The real question is not whether Islam can support pluralism in theory. The real question is why pluralist interpretations have remained comparatively weak institutionally across much of the Muslim world while Islamist, authoritarian, or communal forms remain far more politically powerful.

That does not justify anti-Muslim essentialism. But neither can the sociological reality simply be dismissed as misunderstanding or Western prejudice.

The challenge is not theoretical compatibility with pluralism. The challenge is building durable institutions that actually sustain it. If Islam has it takes to live peacefully in the modern world, let it show it rather than talk about it.

Greg's avatar

I understand the distinction between Islam and political Islam that the author posits.
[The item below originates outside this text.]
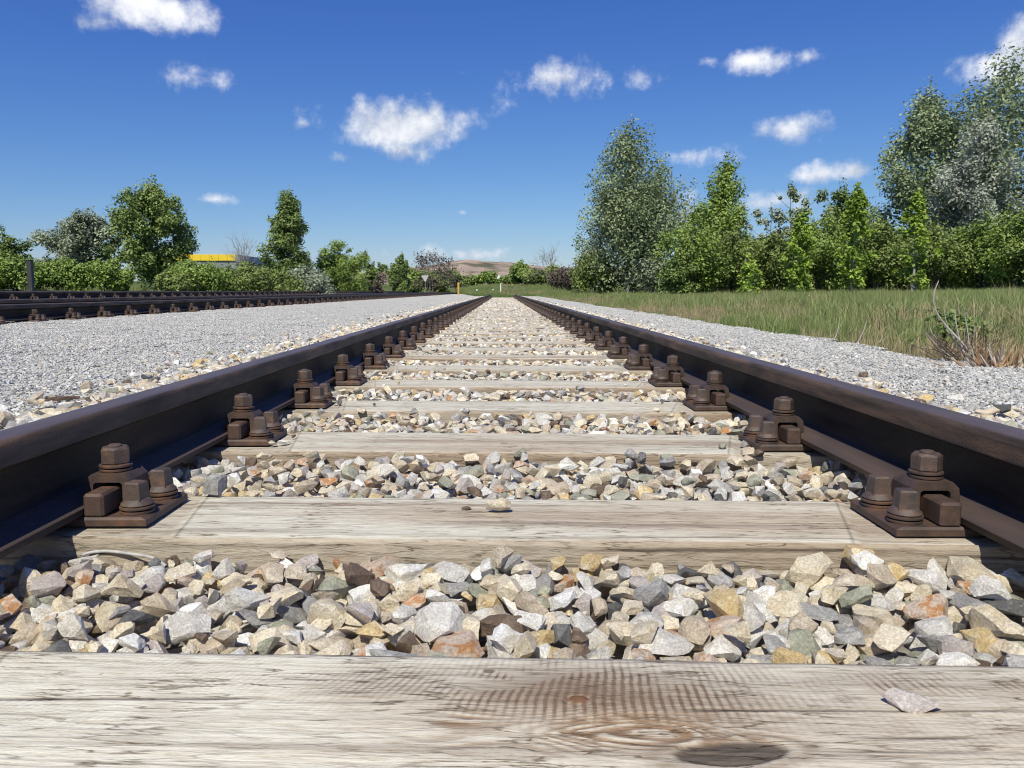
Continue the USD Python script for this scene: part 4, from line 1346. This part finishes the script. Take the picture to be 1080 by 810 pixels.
tree('white_poplar_tree', 'silvery white leaved poplar in front of the tallest right trees', 'tree', 1006, 122, 304, 56, 39.5, 'column', 'silver', 12000, .12, 5, low=.1, rise=.9, clumps=110, stems=2, bark=PALE_BARK, tight=.85)
tree('leafy_tree', 'dense yellow green tree cut by the right edge of the picture', 'tree', 1092, 130, 304, 30, 38, 'column', 'mid', 7000, .13, 6, low=.05, rise=.7, clumps=80, stems=2)
tree('round_tree', 'small dark green round topped tree between the bright saplings', 'tree', 892, 192, 304, 38, 44, 'round', 'deep', 9000, .14, 7, low=.1, rise=.6, clumps=80, stems=2)
tree('thin_tree', 'thin grey green tree with twiggy top left of the bright saplings', 'tree', 842, 190, 304, 30, 43, 'spread', 'poplar', 3600, .14, 8, low=.2, rise=1.2, clumps=60, stems=3, tight=.8)
tree('thin_tree', 'loose grey leaved small tree just right of the notched poplar', 'tree', 806, 216, 304, 26, 42, 'spread', 'grey', 3200, .13, 9, low=.1, rise=1.1, clumps=60, stems=3, tight=.9)
tree('young_maple', 'bright yellow green sapling with a thin pale trunk, tallest of the saplings', 'tree', 898, 188, 306, 21, 31, 'column', 'fresh', 2600, .12, 10, low=.13, rise=.45, clumps=66, bark=PALE_BARK, tight=.95)
tree('young_maple', 'bright yellow green bushy sapling below the twiggy grey tree', 'tree', 842, 222, 306, 22, 31.5, 'column', 'fresh', 2600, .12, 11, low=.05, rise=.45, clumps=66, stems=1, bark=PALE_BARK, tight=1)
tree('young_maple', 'loose yellow green sapling in front of the silvery poplar', 'tree', 962, 196, 306, 24, 32, 'column', 'fresh', 2300, .12, 12, low=.1, rise=.5, clumps=56, bark=PALE_BARK, tight=.85)
tree('young_maple', 'knee high bright yellow sapling at the foot of the olive shrubs', 'tree', 792, 276, 306, 19, 30, 'shrub', 'fresh', 900, .10, 13, low=.05, rise=.4, clumps=40, bark=PALE_BARK)
tree('young_maple', 'thin lime sapling standing before the shrubs beside the small knee high one', 'tree', 786, 252, 306, 7, 30.6, 'column', 'fresh', 300, .10, 14, low=.3, rise=.5, clumps=24, bark=PALE_BARK)
shr = [(728, 232, 34, 37, 'mid', 'bright green shrub with yellow flecks at the foot of the notched poplar'), (716, 262, 18, 36, 'deep', 'small dark green shrub between the large poplar and the bright shrub'), (772, 240, 34, 38, 'olive', 'olive brown shrub before the middle sized poplar'),
       (820, 246, 30, 37.5, 'olive', 'olive shrub behind the bushy yellow sapling'), (868, 228, 34, 38, 'mid', 'mid green shrub between the two tallest saplings'), (925, 228, 34, 37.5, 'olive', 'brownish olive shrub right of the tallest sapling'),
       (985, 236, 36, 36, 'olive', 'wide olive shrub under the silvery poplar'), (1032, 222, 36, 35, 'mid', 'green shrub before the tallest right poplar'), (1075, 218, 34, 33, 'mid', 'bright green shrub filling the right picture edge'), (1108, 212, 36, 32, 'olive', 'tall olive shrub half cut off by the right picture edge'),
       (748, 256, 30, 41, 'deep', 'dark shrub behind the bright green one at the notched poplar'), (800, 250, 30, 41.5, 'mid', 'mid green shrub behind the knee high yellow sapling'), (850, 250, 32, 41, 'deep', 'dark shrub seen behind the two tallest yellow saplings'), (905, 248, 32, 41, 'deep', 'dark shrub right behind the tallest yellow sapling'), (952, 246, 32, 40.5, 'mid', 'green shrub behind the loose yellow sapling'), (1060, 240, 36, 38.5, 'deep', 'dark shrub behind the bright one at the right edge'),
       (690, 268, 22, 44, 'grey', 'pale grey leaved shrub at the foot of the large poplar'), (628, 268, 26, 47, 'olive', 'dull olive scrub at the left foot of the large poplar'), (600, 282, 20, 56, 'twig', 'brown leafless scrub left of the large poplar')]
for i, (px, top, hw, y, lf, lab) in enumerate(shr):
    tree('shrub', lab, 'shrub', px, top, 305, hw * 1.22, y, 'shrub', lf, 6800 if hw > 25 else 3000, .115, 40 + i, low=.0, rise=.75, clumps=110, stems=7, tight=1.1)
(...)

But if it is to be anything more than wishful thinking, I think it requires more than is articulated here. What’s missing for me is the underlying, and unsupported, assumption of a “fundamentally liberal” theology. By way of example, but not with modern politics, we could go back to the Spanish Inquisition. I expect few would argue that the Inquisition was not a Politicized Christianity that betrayed a fundamentally different theology. Bur was Christianity at the time fundamentally liberal? Perhaps. But it might depend on what you mean by that. What does it mean to be “fundamentally liberal”? I see little evidence for it from what I know of Islam. And the author’s passing reference to Quran 42:38–which strikes me as much tribal as it does democratic—is not exactly an endorsement of the Enlightenment. [Nor do the Quran's provisions about women and Jews strike me as fundamentally liberal; but I am in no position to make an educated assessment. That is why I ask.] But if it is to be taken seriously as a bedrock democratic principle, perhaps the author could point to some real world examples of such democracy in action, or other liberal principles like women and minority rights (many of which were frankly also late to the game in Western civilization, but they did arrive; their late arrival raises the same question: what does it mean to be fundamentally liberal?).